My Lords, does the Minister agree that under the ex gratia payments scheme recipients will be taxed? Surely, that is incorrect.

Baroness Symons of Vernham Dean

My Lords, I am aware that any ex gratia payments that might be made to individual reservists, as distinct from those who are part of a reservist group, would be taxed under tax law. I urge those of your Lordships with an interest in this area to approach my honourable friend the Minister for veterans affairs who may be able to make representations to the Inland Revenue. As I am sure noble Lords recognise, this is not a matter that is in the gift of the Ministry of Defence; it is concerned with the legal position on taxation. I urge noble Lords who have views on this matter to take them forward by that means.

Lord Burnham

My Lords, we welcome the appointment of Dr Moonie to this position: it is something for which we have pressed for many years. Can the noble Baroness assure the House that the response to the particular matter to which the noble Countess has referred this afternoon will be recorded in the Library of the House?

Baroness Symons of Vernham Dean

My Lords, it cannot have been that many years because the noble Lord's party left office only some four years ago.

Lord Burnham

My Lords, I refer to the appointment to this position.

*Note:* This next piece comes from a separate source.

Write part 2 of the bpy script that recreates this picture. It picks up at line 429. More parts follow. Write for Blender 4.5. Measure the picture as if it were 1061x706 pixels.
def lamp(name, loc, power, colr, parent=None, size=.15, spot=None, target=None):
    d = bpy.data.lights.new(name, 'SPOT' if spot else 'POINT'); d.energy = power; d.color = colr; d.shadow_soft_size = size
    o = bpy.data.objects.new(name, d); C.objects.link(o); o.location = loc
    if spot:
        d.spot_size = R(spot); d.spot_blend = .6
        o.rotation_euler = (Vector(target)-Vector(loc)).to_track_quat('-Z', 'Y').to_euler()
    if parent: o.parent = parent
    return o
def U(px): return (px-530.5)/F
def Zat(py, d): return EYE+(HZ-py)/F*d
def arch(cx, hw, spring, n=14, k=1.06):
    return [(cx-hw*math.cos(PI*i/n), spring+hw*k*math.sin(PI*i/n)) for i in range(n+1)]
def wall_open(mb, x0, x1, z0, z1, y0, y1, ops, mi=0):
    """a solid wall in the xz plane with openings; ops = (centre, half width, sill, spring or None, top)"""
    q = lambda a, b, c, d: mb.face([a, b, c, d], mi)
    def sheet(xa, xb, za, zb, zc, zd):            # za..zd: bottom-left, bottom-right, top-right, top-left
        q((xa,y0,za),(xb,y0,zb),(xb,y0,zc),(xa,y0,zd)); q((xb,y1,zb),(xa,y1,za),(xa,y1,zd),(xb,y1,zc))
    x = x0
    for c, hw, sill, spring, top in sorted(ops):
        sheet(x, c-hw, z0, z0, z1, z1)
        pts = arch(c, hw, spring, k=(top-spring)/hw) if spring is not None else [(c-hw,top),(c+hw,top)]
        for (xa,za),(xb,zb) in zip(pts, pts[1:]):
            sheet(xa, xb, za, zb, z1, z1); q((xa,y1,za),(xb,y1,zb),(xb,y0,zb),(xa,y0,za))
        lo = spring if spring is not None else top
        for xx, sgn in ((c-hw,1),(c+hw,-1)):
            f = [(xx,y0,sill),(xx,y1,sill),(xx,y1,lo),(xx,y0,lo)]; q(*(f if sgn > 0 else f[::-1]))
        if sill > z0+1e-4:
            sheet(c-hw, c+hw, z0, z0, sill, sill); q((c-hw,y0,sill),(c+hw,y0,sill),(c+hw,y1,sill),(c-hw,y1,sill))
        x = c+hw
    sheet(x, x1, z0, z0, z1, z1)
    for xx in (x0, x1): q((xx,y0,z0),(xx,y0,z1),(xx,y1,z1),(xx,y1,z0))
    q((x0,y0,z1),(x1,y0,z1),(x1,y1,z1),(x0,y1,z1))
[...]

Baroness Symons of Vernham Dean

My Lords, I am very grateful for the generous way in which the noble Lord has greeted the appointment, which we all believe is a very necessary one. A number of detailed points will be discussed. The noble Countess referred to 47 cases, and I am sure that all of them will be slightly different. There will be a variety of different illnesses from which people suffer—everything from nervous anxiety to bronchitic complaints. If there are detailed matters pertaining to individuals it is not appropriate to put them into the public domain. But it is right that eventually some of the broader points—for example, those relating to taxation—should be put into the public domain in the way the noble Lord suggests.